▽

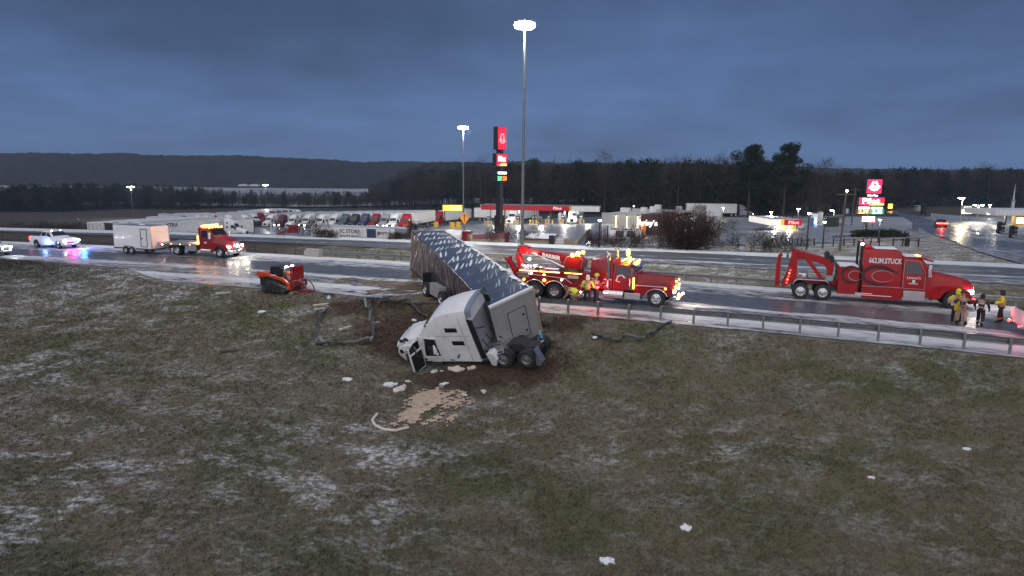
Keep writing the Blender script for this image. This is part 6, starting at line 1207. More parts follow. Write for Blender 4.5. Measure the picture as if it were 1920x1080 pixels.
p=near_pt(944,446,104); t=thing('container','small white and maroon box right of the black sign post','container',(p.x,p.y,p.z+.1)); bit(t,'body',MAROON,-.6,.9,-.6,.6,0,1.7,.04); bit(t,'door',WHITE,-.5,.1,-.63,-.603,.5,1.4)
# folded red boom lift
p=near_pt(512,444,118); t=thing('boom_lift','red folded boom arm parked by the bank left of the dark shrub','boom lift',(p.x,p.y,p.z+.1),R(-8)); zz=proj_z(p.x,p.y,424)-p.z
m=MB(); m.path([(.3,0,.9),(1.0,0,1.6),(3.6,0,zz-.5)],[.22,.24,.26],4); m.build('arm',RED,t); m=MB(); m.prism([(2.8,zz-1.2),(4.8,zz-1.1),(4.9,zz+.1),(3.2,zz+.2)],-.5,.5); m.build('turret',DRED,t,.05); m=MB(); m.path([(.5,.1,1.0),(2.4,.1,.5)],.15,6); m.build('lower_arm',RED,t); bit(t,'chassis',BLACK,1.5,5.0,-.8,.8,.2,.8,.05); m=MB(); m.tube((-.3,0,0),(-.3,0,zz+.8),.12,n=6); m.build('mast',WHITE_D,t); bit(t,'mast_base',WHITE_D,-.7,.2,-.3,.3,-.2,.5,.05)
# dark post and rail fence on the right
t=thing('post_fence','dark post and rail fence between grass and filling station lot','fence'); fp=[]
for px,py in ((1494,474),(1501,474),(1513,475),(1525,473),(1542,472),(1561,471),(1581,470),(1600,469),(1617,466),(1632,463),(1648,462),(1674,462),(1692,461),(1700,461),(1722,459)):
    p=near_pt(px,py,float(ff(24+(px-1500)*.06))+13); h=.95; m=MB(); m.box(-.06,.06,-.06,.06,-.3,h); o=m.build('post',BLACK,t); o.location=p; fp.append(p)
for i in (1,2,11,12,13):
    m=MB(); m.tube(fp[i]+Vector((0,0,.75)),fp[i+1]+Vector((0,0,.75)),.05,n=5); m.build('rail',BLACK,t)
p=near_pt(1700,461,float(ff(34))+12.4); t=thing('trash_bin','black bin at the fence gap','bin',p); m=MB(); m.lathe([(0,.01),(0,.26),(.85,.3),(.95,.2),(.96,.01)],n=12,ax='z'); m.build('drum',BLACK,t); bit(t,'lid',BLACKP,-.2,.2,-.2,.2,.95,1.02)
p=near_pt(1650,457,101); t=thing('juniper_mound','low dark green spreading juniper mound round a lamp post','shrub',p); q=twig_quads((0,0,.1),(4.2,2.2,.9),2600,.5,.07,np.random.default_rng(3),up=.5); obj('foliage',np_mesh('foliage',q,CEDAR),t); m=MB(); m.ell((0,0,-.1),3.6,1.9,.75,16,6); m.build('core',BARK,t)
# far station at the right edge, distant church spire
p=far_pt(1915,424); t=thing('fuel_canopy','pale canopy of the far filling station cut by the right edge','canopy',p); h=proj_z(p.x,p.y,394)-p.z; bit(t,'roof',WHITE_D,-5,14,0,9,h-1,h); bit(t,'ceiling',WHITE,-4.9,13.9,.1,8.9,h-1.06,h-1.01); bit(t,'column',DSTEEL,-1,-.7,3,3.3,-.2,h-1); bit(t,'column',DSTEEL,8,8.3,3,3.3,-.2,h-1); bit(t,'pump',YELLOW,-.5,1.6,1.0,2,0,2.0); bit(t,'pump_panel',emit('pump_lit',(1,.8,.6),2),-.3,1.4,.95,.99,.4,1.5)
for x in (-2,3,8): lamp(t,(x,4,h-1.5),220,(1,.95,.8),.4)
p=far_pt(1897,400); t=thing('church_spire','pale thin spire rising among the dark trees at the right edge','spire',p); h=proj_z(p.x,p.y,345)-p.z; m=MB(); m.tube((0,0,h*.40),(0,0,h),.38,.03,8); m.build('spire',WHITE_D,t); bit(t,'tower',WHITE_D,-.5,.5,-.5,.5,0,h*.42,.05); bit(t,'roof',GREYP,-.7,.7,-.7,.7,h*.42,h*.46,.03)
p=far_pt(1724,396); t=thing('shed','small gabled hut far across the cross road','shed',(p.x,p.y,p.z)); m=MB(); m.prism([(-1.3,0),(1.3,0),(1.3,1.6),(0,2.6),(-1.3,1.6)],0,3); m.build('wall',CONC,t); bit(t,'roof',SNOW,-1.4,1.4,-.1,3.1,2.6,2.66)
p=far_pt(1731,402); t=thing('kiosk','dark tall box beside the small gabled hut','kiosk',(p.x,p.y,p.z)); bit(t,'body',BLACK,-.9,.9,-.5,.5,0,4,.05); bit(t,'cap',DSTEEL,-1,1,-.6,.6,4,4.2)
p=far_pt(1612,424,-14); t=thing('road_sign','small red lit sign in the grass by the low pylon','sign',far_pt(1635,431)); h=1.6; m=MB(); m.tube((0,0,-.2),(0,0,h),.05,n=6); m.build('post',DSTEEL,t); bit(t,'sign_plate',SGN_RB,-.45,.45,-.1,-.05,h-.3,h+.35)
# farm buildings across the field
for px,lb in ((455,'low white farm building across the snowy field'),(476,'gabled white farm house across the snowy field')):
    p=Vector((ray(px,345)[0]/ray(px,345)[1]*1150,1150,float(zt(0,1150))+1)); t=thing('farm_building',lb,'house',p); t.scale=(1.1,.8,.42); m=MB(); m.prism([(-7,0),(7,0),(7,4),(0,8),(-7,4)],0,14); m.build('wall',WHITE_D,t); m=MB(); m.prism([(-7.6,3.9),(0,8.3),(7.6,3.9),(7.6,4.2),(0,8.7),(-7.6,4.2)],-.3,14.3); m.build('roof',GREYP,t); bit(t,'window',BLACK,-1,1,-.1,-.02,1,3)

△

● TASK DESCRIPTION: Return each line of the data, keeping its wording exact and omitting pictures.

● RESPONSE:
Keep writing the Blender script for this image. This is part 6, starting at line 1207. More parts follow. Write for Blender 4.5. Measure the picture as if it were 1920x1080 pixels.
p=near_pt(944,446,104); t=thing('container','small white and maroon box right of the black sign post','container',(p.x,p.y,p.z+.1)); bit(t,'body',MAROON,-.6,.9,-.6,.6,0,1.7,.04); bit(t,'door',WHITE,-.5,.1,-.63,-.603,.5,1.4)
# folded red boom lift
p=near_pt(512,444,118); t=thing('boom_lift','red folded boom arm parked by the bank left of the dark shrub','boom lift',(p.x,p.y,p.z+.1),R(-8)); zz=proj_z(p.x,p.y,424)-p.z
m=MB(); m.path([(.3,0,.9),(1.0,0,1.6),(3.6,0,zz-.5)],[.22,.24,.26],4); m.build('arm',RED,t); m=MB(); m.prism([(2.8,zz-1.2),(4.8,zz-1.1),(4.9,zz+.1),(3.2,zz+.2)],-.5,.5); m.build('turret',DRED,t,.05); m=MB(); m.path([(.5,.1,1.0),(2.4,.1,.5)],.15,6); m.build('lower_arm',RED,t); bit(t,'chassis',BLACK,1.5,5.0,-.8,.8,.2,.8,.05); m=MB(); m.tube((-.3,0,0),(-.3,0,zz+.8),.12,n=6); m.build('mast',WHITE_D,t); bit(t,'mast_base',WHITE_D,-.7,.2,-.3,.3,-.2,.5,.05)
# dark post and rail fence on the right
t=thing('post_fence','dark post and rail fence between grass and filling station lot','fence'); fp=[]
for px,py in ((1494,474),(1501,474),(1513,475),(1525,473),(1542,472),(1561,471),(1581,470),(1600,469),(1617,466),(1632,463),(1648,462),(1674,462),(1692,461),(1700,461),(1722,459)):
    p=near_pt(px,py,float(ff(24+(px-1500)*.06))+13); h=.95; m=MB(); m.box(-.06,.06,-.06,.06,-.3,h); o=m.build('post',BLACK,t); o.location=p; fp.append(p)
for i in (1,2,11,12,13):
    m=MB(); m.tube(fp[i]+Vector((0,0,.75)),fp[i+1]+Vector((0,0,.75)),.05,n=5); m.build('rail',BLACK,t)
p=near_pt(1700,461,float(ff(34))+12.4); t=thing('trash_bin','black bin at the fence gap','bin',p); m=MB(); m.lathe([(0,.01),(0,.26),(.85,.3),(.95,.2),(.96,.01)],n=12,ax='z'); m.build('drum',BLACK,t); bit(t,'lid',BLACKP,-.2,.2,-.2,.2,.95,1.02)
p=near_pt(1650,457,101); t=thing('juniper_mound','low dark green spreading juniper mound round a lamp post','shrub',p); q=twig_quads((0,0,.1),(4.2,2.2,.9),2600,.5,.07,np.random.default_rng(3),up=.5); obj('foliage',np_mesh('foliage',q,CEDAR),t); m=MB(); m.ell((0,0,-.1),3.6,1.9,.75,16,6); m.build('core',BARK,t)
# far station at the right edge, distant church spire
p=far_pt(1915,424); t=thing('fuel_canopy','pale canopy of the far filling station cut by the right edge','canopy',p); h=proj_z(p.x,p.y,394)-p.z; bit(t,'roof',WHITE_D,-5,14,0,9,h-1,h); bit(t,'ceiling',WHITE,-4.9,13.9,.1,8.9,h-1.06,h-1.01); bit(t,'column',DSTEEL,-1,-.7,3,3.3,-.2,h-1); bit(t,'column',DSTEEL,8,8.3,3,3.3,-.2,h-1); bit(t,'pump',YELLOW,-.5,1.6,1.0,2,0,2.0); bit(t,'pump_panel',emit('pump_lit',(1,.8,.6),2),-.3,1.4,.95,.99,.4,1.5)
for x in (-2,3,8): lamp(t,(x,4,h-1.5),220,(1,.95,.8),.4)
p=far_pt(1897,400); t=thing('church_spire','pale thin spire rising among the dark trees at the right edge','spire',p); h=proj_z(p.x,p.y,345)-p.z; m=MB(); m.tube((0,0,h*.40),(0,0,h),.38,.03,8); m.build('spire',WHITE_D,t); bit(t,'tower',WHITE_D,-.5,.5,-.5,.5,0,h*.42,.05); bit(t,'roof',GREYP,-.7,.7,-.7,.7,h*.42,h*.46,.03)
p=far_pt(1724,396); t=thing('shed','small gabled hut far across the cross road','shed',(p.x,p.y,p.z)); m=MB(); m.prism([(-1.3,0),(1.3,0),(1.3,1.6),(0,2.6),(-1.3,1.6)],0,3); m.build('wall',CONC,t); bit(t,'roof',SNOW,-1.4,1.4,-.1,3.1,2.6,2.66)
p=far_pt(1731,402); t=thing('kiosk','dark tall box beside the small gabled hut','kiosk',(p.x,p.y,p.z)); bit(t,'body',BLACK,-.9,.9,-.5,.5,0,4,.05); bit(t,'cap',DSTEEL,-1,1,-.6,.6,4,4.2)
p=far_pt(1612,424,-14); t=thing('road_sign','small red lit sign in the grass by the low pylon','sign',far_pt(1635,431)); h=1.6; m=MB(); m.tube((0,0,-.2),(0,0,h),.05,n=6); m.build('post',DSTEEL,t); bit(t,'sign_plate',SGN_RB,-.45,.45,-.1,-.05,h-.3,h+.35)
# farm buildings across the field
for px,lb in ((455,'low white farm building across the snowy field'),(476,'gabled white farm house across the snowy field')):
    p=Vector((ray(px,345)[0]/ray(px,345)[1]*1150,1150,float(zt(0,1150))+1)); t=thing('farm_building',lb,'house',p); t.scale=(1.1,.8,.42); m=MB(); m.prism([(-7,0),(7,0),(7,4),(0,8),(-7,4)],0,14); m.build('wall',WHITE_D,t); m=MB(); m.prism([(-7.6,3.9),(0,8.3),(7.6,3.9),(7.6,4.2),(0,8.7),(-7.6,4.2)],-.3,14.3); m.build('roof',GREYP,t); bit(t,'window',BLACK,-1,1,-.1,-.02,1,3)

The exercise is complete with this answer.